▼▼▼

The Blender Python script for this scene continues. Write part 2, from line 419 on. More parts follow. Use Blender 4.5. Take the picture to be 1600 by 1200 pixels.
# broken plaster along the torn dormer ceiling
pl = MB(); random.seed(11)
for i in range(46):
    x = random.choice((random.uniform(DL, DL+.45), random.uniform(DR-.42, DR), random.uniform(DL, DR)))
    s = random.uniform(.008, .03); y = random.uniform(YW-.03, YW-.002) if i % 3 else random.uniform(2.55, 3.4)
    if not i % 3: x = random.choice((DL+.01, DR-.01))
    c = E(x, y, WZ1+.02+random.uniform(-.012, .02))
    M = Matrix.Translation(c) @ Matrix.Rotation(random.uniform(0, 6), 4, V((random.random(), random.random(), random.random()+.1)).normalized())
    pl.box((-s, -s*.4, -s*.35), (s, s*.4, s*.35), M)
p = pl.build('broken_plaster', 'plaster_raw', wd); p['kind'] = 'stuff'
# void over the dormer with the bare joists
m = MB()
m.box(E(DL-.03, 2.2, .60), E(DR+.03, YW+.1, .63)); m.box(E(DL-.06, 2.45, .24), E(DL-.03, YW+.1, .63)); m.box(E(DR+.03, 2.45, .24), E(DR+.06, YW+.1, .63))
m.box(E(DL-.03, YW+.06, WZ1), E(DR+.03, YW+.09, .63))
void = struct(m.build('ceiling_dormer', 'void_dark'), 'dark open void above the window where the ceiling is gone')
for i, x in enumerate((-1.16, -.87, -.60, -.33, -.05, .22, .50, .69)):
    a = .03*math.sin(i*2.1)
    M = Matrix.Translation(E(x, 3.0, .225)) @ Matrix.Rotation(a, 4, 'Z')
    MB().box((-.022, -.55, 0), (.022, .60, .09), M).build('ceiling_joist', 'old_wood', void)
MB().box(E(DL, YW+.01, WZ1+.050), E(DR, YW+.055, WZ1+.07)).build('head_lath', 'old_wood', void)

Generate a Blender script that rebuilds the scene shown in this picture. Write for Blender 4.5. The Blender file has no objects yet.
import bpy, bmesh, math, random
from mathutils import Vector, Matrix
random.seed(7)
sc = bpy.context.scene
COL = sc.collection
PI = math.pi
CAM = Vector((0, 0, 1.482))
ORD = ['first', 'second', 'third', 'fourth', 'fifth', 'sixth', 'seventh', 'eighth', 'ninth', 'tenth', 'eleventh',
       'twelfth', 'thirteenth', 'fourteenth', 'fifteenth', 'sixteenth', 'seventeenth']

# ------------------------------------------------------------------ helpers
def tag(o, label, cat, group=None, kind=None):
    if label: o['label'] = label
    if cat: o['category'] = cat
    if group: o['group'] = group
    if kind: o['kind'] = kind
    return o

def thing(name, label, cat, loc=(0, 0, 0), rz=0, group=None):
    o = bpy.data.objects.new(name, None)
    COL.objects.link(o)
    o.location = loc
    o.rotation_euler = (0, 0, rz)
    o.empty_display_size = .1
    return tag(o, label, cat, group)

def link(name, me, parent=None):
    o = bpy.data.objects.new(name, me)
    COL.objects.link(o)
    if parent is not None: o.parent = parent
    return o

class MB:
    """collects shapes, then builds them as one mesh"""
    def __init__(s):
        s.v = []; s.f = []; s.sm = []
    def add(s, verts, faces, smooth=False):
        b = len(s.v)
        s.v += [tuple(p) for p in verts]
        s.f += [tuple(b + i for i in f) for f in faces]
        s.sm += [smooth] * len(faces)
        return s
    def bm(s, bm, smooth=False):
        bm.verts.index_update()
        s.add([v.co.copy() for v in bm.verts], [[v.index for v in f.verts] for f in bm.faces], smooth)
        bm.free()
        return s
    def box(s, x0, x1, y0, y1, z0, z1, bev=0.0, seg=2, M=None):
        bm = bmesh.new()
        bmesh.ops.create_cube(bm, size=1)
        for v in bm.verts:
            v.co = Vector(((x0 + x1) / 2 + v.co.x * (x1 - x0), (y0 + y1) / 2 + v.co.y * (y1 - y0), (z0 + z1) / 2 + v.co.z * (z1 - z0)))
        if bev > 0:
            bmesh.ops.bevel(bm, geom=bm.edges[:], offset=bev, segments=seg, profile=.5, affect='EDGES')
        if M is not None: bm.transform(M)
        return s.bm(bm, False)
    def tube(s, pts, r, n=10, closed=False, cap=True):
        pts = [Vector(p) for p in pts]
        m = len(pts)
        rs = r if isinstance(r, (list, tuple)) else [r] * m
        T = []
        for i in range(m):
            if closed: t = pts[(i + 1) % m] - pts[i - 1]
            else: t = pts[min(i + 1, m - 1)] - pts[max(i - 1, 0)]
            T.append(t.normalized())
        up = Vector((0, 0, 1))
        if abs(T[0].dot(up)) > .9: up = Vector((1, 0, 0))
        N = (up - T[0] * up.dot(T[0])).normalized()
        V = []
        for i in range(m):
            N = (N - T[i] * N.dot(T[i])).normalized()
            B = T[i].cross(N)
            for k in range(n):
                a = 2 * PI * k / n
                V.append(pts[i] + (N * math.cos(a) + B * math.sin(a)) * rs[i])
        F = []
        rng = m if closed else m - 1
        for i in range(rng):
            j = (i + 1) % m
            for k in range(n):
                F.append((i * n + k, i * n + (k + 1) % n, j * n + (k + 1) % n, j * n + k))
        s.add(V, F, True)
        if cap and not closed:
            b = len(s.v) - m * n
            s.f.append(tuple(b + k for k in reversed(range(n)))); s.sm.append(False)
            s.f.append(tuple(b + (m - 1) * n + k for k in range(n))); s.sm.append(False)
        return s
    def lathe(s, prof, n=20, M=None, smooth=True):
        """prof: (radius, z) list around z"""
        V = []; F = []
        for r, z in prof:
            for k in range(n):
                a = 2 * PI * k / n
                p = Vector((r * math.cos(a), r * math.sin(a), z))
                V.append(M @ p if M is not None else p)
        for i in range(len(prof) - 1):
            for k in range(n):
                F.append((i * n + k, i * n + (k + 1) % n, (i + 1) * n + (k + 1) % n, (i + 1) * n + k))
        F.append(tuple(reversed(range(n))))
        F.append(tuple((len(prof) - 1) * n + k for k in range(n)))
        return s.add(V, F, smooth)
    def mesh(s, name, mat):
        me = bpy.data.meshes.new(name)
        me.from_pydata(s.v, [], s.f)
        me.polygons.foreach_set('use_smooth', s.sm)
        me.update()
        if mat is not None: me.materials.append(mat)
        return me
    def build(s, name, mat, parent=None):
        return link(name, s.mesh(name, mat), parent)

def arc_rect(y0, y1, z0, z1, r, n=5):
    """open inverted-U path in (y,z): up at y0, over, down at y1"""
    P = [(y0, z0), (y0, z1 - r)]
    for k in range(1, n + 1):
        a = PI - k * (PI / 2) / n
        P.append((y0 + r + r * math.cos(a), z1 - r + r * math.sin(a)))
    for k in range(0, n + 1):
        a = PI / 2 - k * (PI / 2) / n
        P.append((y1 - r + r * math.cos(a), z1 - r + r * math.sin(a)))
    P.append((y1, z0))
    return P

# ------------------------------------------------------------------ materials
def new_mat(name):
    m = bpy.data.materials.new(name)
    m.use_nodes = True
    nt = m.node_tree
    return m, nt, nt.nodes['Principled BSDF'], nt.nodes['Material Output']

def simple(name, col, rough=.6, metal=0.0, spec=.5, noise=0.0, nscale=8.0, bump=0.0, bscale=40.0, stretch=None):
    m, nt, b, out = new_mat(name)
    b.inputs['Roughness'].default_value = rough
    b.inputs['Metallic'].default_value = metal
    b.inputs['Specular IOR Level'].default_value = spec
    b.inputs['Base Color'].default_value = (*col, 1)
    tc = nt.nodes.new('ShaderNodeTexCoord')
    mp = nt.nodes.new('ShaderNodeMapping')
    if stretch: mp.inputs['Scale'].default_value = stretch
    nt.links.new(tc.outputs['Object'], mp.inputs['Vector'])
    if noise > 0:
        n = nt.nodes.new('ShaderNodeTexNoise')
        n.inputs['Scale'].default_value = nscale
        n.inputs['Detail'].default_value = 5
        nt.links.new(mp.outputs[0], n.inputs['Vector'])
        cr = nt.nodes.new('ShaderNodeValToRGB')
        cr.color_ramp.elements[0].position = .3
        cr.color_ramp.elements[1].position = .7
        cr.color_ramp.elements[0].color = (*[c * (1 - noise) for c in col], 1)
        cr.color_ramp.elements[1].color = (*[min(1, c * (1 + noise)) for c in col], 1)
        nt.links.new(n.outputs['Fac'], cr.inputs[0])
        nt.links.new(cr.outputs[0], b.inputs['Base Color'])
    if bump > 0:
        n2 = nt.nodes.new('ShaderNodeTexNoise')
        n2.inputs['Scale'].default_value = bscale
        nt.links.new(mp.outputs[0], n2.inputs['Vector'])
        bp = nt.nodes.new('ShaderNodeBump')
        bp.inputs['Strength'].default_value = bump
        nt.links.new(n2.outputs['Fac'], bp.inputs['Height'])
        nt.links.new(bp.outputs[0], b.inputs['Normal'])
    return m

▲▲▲

Beginning at the first line above, repeat exactly until the line containing "WZ1+.07)).build('head_lath', 'old_wood', void)", which is included.

The Blender Python script for this scene continues. Write part 2, from line 419 on. More parts follow. Use Blender 4.5. Take the picture to be 1600 by 1200 pixels.
# broken plaster along the torn dormer ceiling
pl = MB(); random.seed(11)
for i in range(46):
    x = random.choice((random.uniform(DL, DL+.45), random.uniform(DR-.42, DR), random.uniform(DL, DR)))
    s = random.uniform(.008, .03); y = random.uniform(YW-.03, YW-.002) if i % 3 else random.uniform(2.55, 3.4)
    if not i % 3: x = random.choice((DL+.01, DR-.01))
    c = E(x, y, WZ1+.02+random.uniform(-.012, .02))
    M = Matrix.Translation(c) @ Matrix.Rotation(random.uniform(0, 6), 4, V((random.random(), random.random(), random.random()+.1)).normalized())
    pl.box((-s, -s*.4, -s*.35), (s, s*.4, s*.35), M)
p = pl.build('broken_plaster', 'plaster_raw', wd); p['kind'] = 'stuff'
# void over the dormer with the bare joists
m = MB()
m.box(E(DL-.03, 2.2, .60), E(DR+.03, YW+.1, .63)); m.box(E(DL-.06, 2.45, .24), E(DL-.03, YW+.1, .63)); m.box(E(DR+.03, 2.45, .24), E(DR+.06, YW+.1, .63))
m.box(E(DL-.03, YW+.06, WZ1), E(DR+.03, YW+.09, .63))
void = struct(m.build('ceiling_dormer', 'void_dark'), 'dark open void above the window where the ceiling is gone')
for i, x in enumerate((-1.16, -.87, -.60, -.33, -.05, .22, .50, .69)):
    a = .03*math.sin(i*2.1)
    M = Matrix.Translation(E(x, 3.0, .225)) @ Matrix.Rotation(a, 4, 'Z')
    MB().box((-.022, -.55, 0), (.022, .60, .09), M).build('ceiling_joist', 'old_wood', void)
MB().box(E(DL, YW+.01, WZ1+.050), E(DR, YW+.055, WZ1+.07)).build('head_lath', 'old_wood', void)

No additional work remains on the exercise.